Desmond is describing a threefold tension between humanity and metaphysics: the drive to self-control, the neglect of the wonder of being, and the separation of goodness and being by means of appropriating all value-giving to the self. These are systematic, though they have reached a particular intensity in the modern forgetting of the goodness of being. The modern, and the post-modern for that matter, might be particularly anti-metaphysical, but this is not to say that it is totally unique in history or that metaphysics won’t return. Like Sanders, Desmond is trying to awaken the closed autonomous self to the wonder of being beyond the subject. Sanders writes, “It is a small awakening, to surface from thoughts of myself and my kind and to rise up into the blooming, darting, singing world.” Desmond’s own work, sourced from his reflections on Hegel in particular, is an attempt to restore the wonder at the goodness of being. It is an attempt to awaken us again the ‘blooming, darting, singing world’ that exists beyond our construction.

J.M.W. Turner’s The Sun Setting Over a Lake c. 1840

J.M.W. Turner’s The Sun Setting Over a Lake c. 1840

I have turned to Desmond’s recent book because it speaks to core traits of Christian genealogy. First is his emphasis on metaphysics.

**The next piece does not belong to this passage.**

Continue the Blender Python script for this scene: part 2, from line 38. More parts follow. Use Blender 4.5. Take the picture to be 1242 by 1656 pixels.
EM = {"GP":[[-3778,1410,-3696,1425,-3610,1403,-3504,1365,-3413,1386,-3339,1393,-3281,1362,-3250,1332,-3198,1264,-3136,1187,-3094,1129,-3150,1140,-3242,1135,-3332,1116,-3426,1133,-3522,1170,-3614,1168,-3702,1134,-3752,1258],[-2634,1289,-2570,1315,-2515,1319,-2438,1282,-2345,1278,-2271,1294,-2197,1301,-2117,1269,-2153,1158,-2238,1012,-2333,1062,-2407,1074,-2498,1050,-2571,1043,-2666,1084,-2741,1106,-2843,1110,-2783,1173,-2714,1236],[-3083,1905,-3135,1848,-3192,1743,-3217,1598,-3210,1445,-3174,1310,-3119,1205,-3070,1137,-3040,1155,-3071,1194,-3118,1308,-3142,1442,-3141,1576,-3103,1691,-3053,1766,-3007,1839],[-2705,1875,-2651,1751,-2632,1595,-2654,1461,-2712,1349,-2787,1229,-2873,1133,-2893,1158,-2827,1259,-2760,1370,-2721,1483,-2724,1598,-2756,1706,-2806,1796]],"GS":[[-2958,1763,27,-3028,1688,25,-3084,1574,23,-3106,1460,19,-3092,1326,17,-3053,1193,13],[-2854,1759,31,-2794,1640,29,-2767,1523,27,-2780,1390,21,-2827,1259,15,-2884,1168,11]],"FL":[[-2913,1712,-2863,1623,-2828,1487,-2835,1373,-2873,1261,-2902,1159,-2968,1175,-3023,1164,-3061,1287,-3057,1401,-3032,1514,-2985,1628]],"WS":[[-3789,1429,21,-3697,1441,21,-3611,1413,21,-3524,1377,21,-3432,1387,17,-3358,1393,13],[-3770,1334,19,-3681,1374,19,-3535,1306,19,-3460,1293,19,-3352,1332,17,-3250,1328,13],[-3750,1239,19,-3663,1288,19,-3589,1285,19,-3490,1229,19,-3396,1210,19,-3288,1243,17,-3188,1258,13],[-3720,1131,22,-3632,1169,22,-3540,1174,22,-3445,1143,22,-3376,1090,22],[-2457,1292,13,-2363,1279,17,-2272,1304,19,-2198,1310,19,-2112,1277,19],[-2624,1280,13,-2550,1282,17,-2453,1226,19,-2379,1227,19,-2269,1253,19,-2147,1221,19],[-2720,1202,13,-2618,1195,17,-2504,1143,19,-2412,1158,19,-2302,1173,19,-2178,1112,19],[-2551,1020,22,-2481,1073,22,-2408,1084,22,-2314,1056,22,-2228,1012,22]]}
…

The tendency in genealogical work after Nietzsche is to avoid metaphysics and the questions of how we speak of being. This is true even amongst Catholics who have a stronger attachment to metaphysical thinking. But to operate within this tendency is to remain limited by the modern. If part of the task of genealogical thinking is to disrupt the modern frame of thinking, then we ought to renew the many possibilities of metaphysics. Second, Christian genealogy must remain open to otherness. We do so by listening to other modes of genealogical thinking, attending to the newness of things, and continuing to listen to revelation. Lastly, a Christian genealogy must remain committed to the goodness of creation particularly in the face of our ecological crisis. William Desmond’s attempt to rethink the void of being is ultimately a summons to attend to the full goodness of being and a return to wonder. It is a thinking through of our genealogical origin as created beings in God’s first words. God not only said “let there be,” but God also saw that creation is good. Desmond’s work continues to remind us that being and goodness need to be at the forefront of our thought even when doing genealogical work.